I don’t blame Harry Kane for us going out. He has so much to do with us getting there in the first place. He’d scored 17 of his previous 20 penalties before the one he missed on Saturday night. He plays in the same club side as the France goalkeeper Hugo Lloris and Hugo psyched him out.
Even the first penalty - which Harry scored - was fascinating to watch. Hugo would have studied him inside out at club level. He’d have faced him in training on countless occasions. So I felt as though the advantage would be with Hugo.
But when that first one went in, I felt relief, as if Harry had won the mind games and was buzzing for the second one. But then the odds for the second one shortened.

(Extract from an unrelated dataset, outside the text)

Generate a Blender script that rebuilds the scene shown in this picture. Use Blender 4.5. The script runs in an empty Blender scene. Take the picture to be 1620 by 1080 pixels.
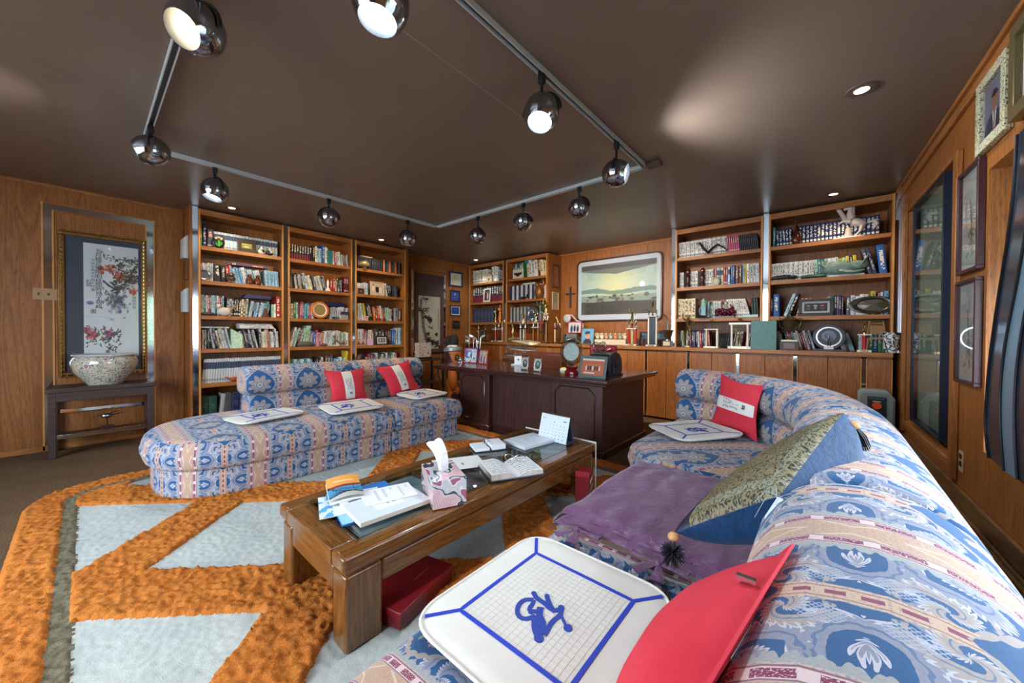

Harry didn't want to play the mind games any more. He didn't want to try and send the keep the wrong way. He just thought: 'I'm gonna put it into the top corner, so that even if he does get the right way, he's going to have no chance of saving it'.
Unfortunately, he's just put a bit too much power on it and that was the end of us. But I look at the way we played and I look at the confidence we have and no way would I give up on a major trophy.
In fact, I look at players like Saka, Phil Foden, Jude Bellingham, Declan Rice, Kalvin Phllips, Jack Grealish, Marcus Rashford and Kane, who will be 32 in a couple of years’ time and I think: ‘Bring on Euro2024’.